Both father and son had the impression of a "facade," as Frederick put it, upon entering the site, with Daniel dubbing it "a Disneyland version of the camps.

The duo also went to Prague, whose pre-war atmosphere had evaporated, Frederick said.

"I don't think it can be" recreated he said, to which he voiced relief: "It's a kid's nightmare."

- Identity shaping -

He's deeply engaged in his father's trauma but Daniel, an experimental photographer and documentary filmmaker, says he is not weighed down by the family history.

"I am who I am, and my father's history and past have shaped my identity," he said.

But "I don't consider myself more or less pessimistic than any other New Yorker," he said.

"Our cynicism is a bit of a shtick, and I like the humor of it very much."

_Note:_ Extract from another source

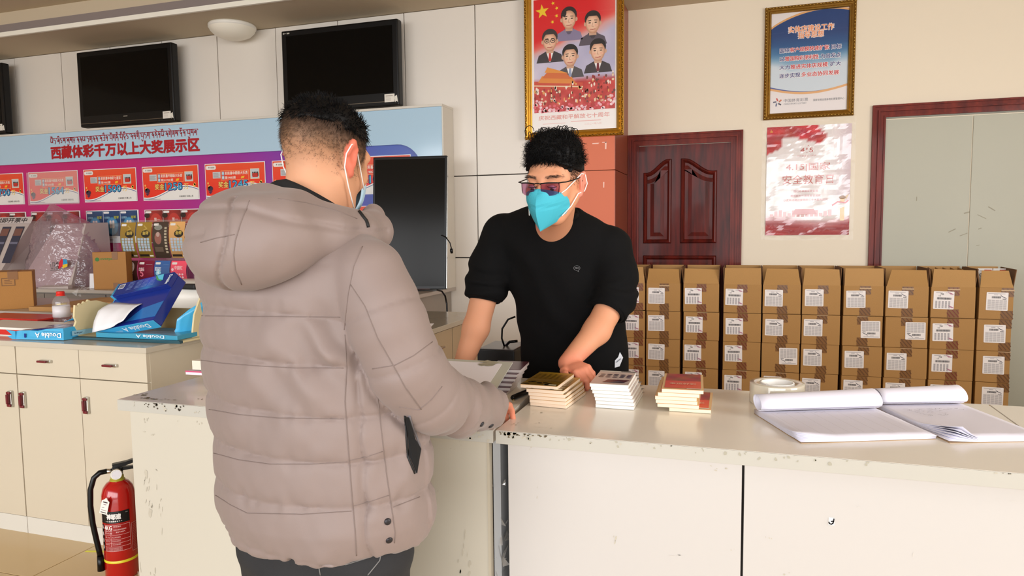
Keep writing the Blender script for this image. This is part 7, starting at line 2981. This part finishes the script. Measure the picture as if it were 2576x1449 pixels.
# eyes, looking down: white ball, dark iris, lash line
for s in (-1, 1):
    c = L2W(kc, kR, (s * .031, .0788, -.0012))
    mb = MB()
    bmesh.ops.create_uvsphere(mb.bm, u_segments=16, v_segments=10, radius=.0122)
    o = mb.build('eye', mat('eye_white', (226, 218, 212), .2), None, c, None, True)
    inroot(o, CK)
    mb = MB()
    bmesh.ops.create_uvsphere(mb.bm, u_segments=14, v_segments=8, radius=.0062)
    i_ = mb.build('iris', mat('iris_dark', (24, 16, 14), .15), o, Vector(kR @ np.array((0, .0062, -.0062))), None, True)
    o = MB().tube([L2W(kc, kR, (s * (.031 + .0145 * math.cos(t)), .0918 - .006 * abs(math.cos(t)), -.0005 - .0025 * math.sin(t))) for t in [i * PI / 8 for i in range(9)]], .0011, 6).build('eyelashes', M_hair, None)
    inroot(o, CK)
# glasses: dark top bars, tinted half-rim lenses
M_lens = clear_mat('tinted_lens', tint=(196, 140, 172), gloss=.25, haze=.04, hazecol=(170, 120, 150))
gl = MB()
GY, GT, GB = .1175, .011, -.0245


def gpt(x, z, y=None):
    return L2W(kc, kR, (x, (GY - .9 * x * x / .08 * .5 - .05 * max(0, abs(x) - .05)) if y is None else y, z))


for s in (-1, 1):
    gl.tube([gpt(s * (.010 + .048 * t), GT + .0016 * math.sin(PI * t)) for t in [i / 8 for i in range(9)]], .0019, 8)
    gl.tube([gpt(s * .058, GT + .0), gpt(s * .067, GT + .001), L2W(kc, kR, (s * .0745, .085, GT + .001)), L2W(kc, kR, (s * .0795, .04, GT + .002)), L2W(kc, kR, (s * .082, .0, GT + .004)), L2W(kc, kR, (s * .082, -.02, GT - .010))], .0017, 8)
    gl.tube([gpt(s * .0575, GT), gpt(s * .0585, GT - .010), gpt(s * .056, GB + .006)], .0009, 6)
    gl.tube([gpt(s * .011, GT - .004), gpt(s * .008, GT - .012, GY - .006), gpt(s * .0085, GT - .016, GY - .008)], .0009, 6)
    Pg = []
    for i in range(11):
        t = i / 10
        x = s * (.0100 + .0505 * t)
        low = GB + .012 * (abs(2 * t - 1) ** 3.2) + .001
        Pg.append([gpt(x, GT + (low - GT) * j / 5) for j in range(6)])
    o = MB().grid(Pg).build('lens', M_lens, None, normals=False)
    inroot(o, CK)
gl.tube([gpt(-.011, GT - .002), gpt(-.005, GT + .001), gpt(.005, GT + .001), gpt(.011, GT - .002)], .0016, 8)
o = gl.build('glasses_frame', M_black, None)
inroot(o, CK)
# folded turquoise mask with a centre ridge
M_mask = mat('turquoise_mask', (66, 182, 202), .75, bump=.05, bscale=900)


def bez(P0, t):
    n = len(P0) - 1
    x = t * n
    i = min(int(x), n - 1)
    f = x - i
    p0, p1, p2, p3 = [np.array(P0[max(0, min(n, i + k))], float) for k in (-1, 0, 1, 2)]
    return .5 * ((2 * p1) + (p2 - p0) * f + (2 * p0 - 5 * p1 + 4 * p2 - p3) * f * f + (3 * p1 - p0 - 3 * p2 + p3) * f ** 3)


ridge = [(0, .112, -.004), (0, .126, -.025), (0, .136, -.055), (0, .130, -.088), (0, .112, -.126)]
for_s = [(.0, .112, -.004), (.034, .100, -.010), (.062, .066, -.026), (.066, .046, -.058), (.046, .058, -.094), (.0, .110, -.126)]
Pg = []
M_ = 20
for i in range(-8, 9):
    s = 1 if i >= 0 else -1
    u = abs(i) / 8
    row = []
    for j in range(M_ + 1):
        t = j / M_
        a, b = bez(ridge, t), bez(for_s, t)
        pq = a * (1 - u) + b * u
        bul = .010 * math.sin(PI * u) * math.sin(PI * t)
        crease = -.0030 * math.exp(-((t - .5 - .10 * u) / .03) ** 2) - .0012 * math.exp(-((t - .16) / .02) ** 2)
        pq = pq + np.array((0, bul + crease * 1.0, 0)) + np.array((.006 * math.sin(PI * u) * math.sin(PI * t), 0, 0))
        pq[0] *= s
        row.append(L2W(kc, kR, pq))
    Pg.append(row)
o = MB().grid(Pg, smooth=False).build('face_mask', M_mask, None)
solid(o, .0016, 1.0)
inroot(o, CK)
for s in (-1, 1):
    for path in ([(.056, .080, -.020), (.064, .062, -.012), (.074, .030, .006), (.0855, -.004, .026), (.0895, -.022, .022)], [(.052, .072, -.086), (.068, .040, -.062), (.079, .010, -.030), (.0865, -.020, -.026), (.0900, -.034, -.006), (.0895, -.022, .022)]):
        pp = []
        for a, b in zip(path[:-1], path[1:]):
            pp += [tuple(a[k] + (b[k] - a[k]) * t for k in range(3)) for t in (0, .5)]
        pp.append(path[-1])
        o = MB().tube([L2W(kc, kR, (s * p_[0], p_[1], p_[2])) for p_ in pp], .0017, 6).build('ear_loop', M_loop, None)
        inroot(o, CK)
    c = L2W(kc, kR, (s * .0555, .0835, -.0195))
# finger nails on the hand that holds the stack
for (pts, rs) in K_l[1]:
    a, b = Vector(pts[-2]), Vector(pts[-1])
    d = (b - a).normalized()
    nn = Vector((0, -.6, .8)) - d * Vector((0, -.6, .8)).dot(d)
    nn.normalize()
    mb = MB()
    bmesh.ops.create_uvsphere(mb.bm, u_segments=10, v_segments=6, radius=1)
    o = mb.build('fingernail', mat('nail', (236, 176, 160), .3), None, b - d * .002 + nn * rs[-1] * .72, None, True)
    o.scale = (.0045, .0055, .0018)
    o.rotation_euler = nn.to_track_quat('Z', 'Y').to_euler()
    inroot(o, CK)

His father, family and their archives still have become a major source of inspiration for his work, and for the art gallery he created in the basement of the family home.

In 2017 he organized an exhibition of his father's paintings there.

"So much of my work that I do as an artist is about him," Daniel said, adding that Frederick's own "paintings are extensions of him when he's no longer in this world. Those will last for longer than all of us."

"I am trying to accumulate as much material as I can physically and emotionally. So those will be the sort of the living proof of my dad."

As his generation begins to disappear Frederick, like Daniel, hopes his paintings will preserve his memory.

"The way I live, the way I write, the way I paint says something about my generation and the experience of my generation," he said. "It's one tiny facet, one little stone in that mosaic."

"It may eventually add up to the others to make some sense."